Want real answers? Change Presidential debate formats
The four debates are history and generally speaking, they did not produce the results the voters expected. Common sense should tell us that if something does not work or does not serve a purpose any longer, change it or do away with it. What are we talking about, you might ask and you should. Let us explain how Common Sense Politics views this: For many years now, portions of the Presidential campaigns were debates between the two Presidential and Vice-Presidential candidates, they would be scheduled and agreed upon by the two parties as to location, time and moderator(s). Without digging deeper into the history of such debates going back to the first televised debate between John F. Kennedy and Richard M. Nixon in 1960, they are part of the campaign calendars.
As in previous years, everybody is waiting for campaign-altering statements by the candidates and then everybody is disappointed when they do not occur. This is absolutely ridiculous when one thinks seriously about it. The moderators control the topics through their questions and are also the timekeepers. How many times have we seen these supposedly impartial moderators ask complex questions about a topic of major proportion and then allow only sixty to ninety seconds for an answer. A classic example came during the 2004 Vice-Presidential debate when moderator Gwen Ifill asked Richard Cheney a very difficult question and gave him thirty seconds to respond. Cheney told her that he could not possible respond to her question adequately to which she said: “Sorry, Sir, you’ve got thirty seconds!”
And it was no different this year. The four moderators, Jim Lehrer (PBS), Gwen Ifill (PBS), Tom Brokaw (NBC) and Bob Schieffer (CBS), all rather liberal members of the mainstream media, selected the questions and decided who would have to respond to them in a very short period of time, at a maximum, two minutes long. And so, the candidates had to limit their statements against a timer and the results were predictable: The answers were incomplete or vague at best. And then we wonder why we do not get sufficient answers to questions we want to ask. The debates in their current format are useless and we here believe that major changes should be made for the next go-around in 2012 and thereafter.
From history we know that in 1858, Stephen A. Douglass and Abraham Lincoln engaged in direct dialogues without moderators where they debated many topics of the time at great lengths, some such debates lasted for many hours. The two candidates were vying for an Illinois seat in the United States Senate and held altogether seven such debates. The format for those debates was one candidate spoke for 60 minutes, then the other candidate spoke for 90 minutes and the first candidate had 30 minutes for a so called ‘rejoinder’ for a total of three hours.

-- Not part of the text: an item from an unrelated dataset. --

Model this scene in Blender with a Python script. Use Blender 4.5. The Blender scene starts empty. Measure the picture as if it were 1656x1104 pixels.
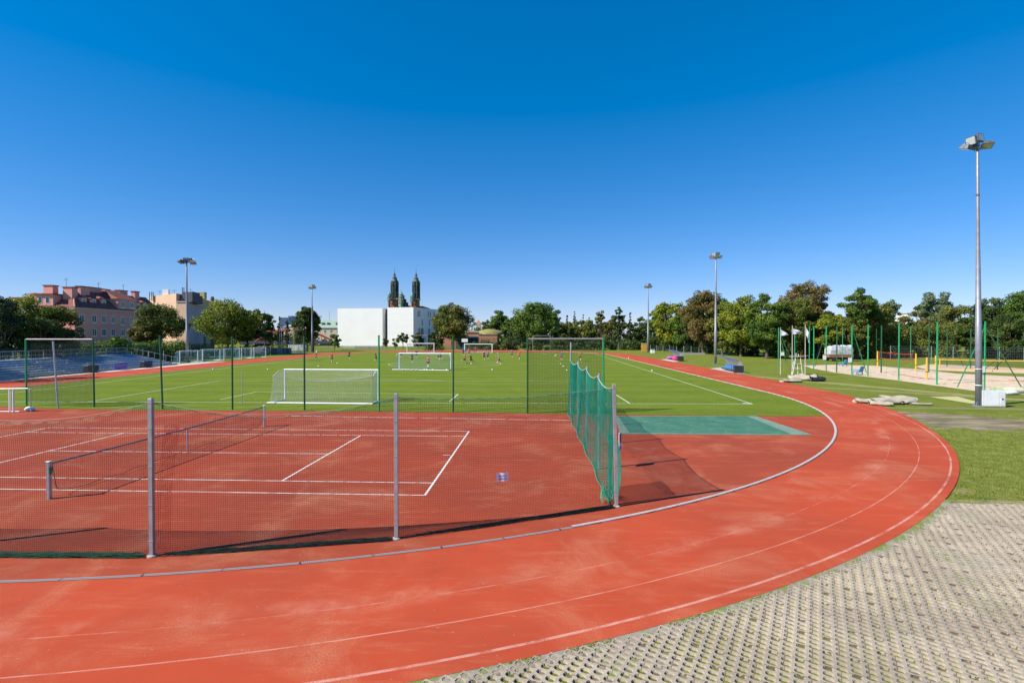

We are not suggesting that this should be repeated per se but at least seems much more plausible as it allows the candidates to adequately detail their respective plans for the future instead of answering complex questions with sixty to ninety second sound bites. Since a three-hour debate might be too long, especially when it is televised, reduce the time to two hours. The current debates with the immediate analysis by pundits on every television network last that long as well. If you were to give the two candidates one hour each, they should be able to make their cases respectively and conversely, if they would not do so, the voters could decide for themselves whether or not they had heard truthful statements and realistic proposals by the two contenders. The format for such debates could be a 40 minute long opening (for candidate One), followed by a 60 long minute time slot (for candidate Two) to be concluded by a 20 minute rebuttal (by candidate One). The debates could be pre-determined to deal with specific topics between domestic and foreign policy and even list sub-topics to be included. Should the candidates not address or ignore such topics, they would be judged and evaluated by the voters watching these debates and would have to live with the consequences.
If nothing else, we, the people of the United States of America, would have a realistic opportunity to hear from the candidates vying for the highest offices in this country and then could determine for ourselves who to give our precious vote to. And it would be without influence and spin by moderators and political pundits.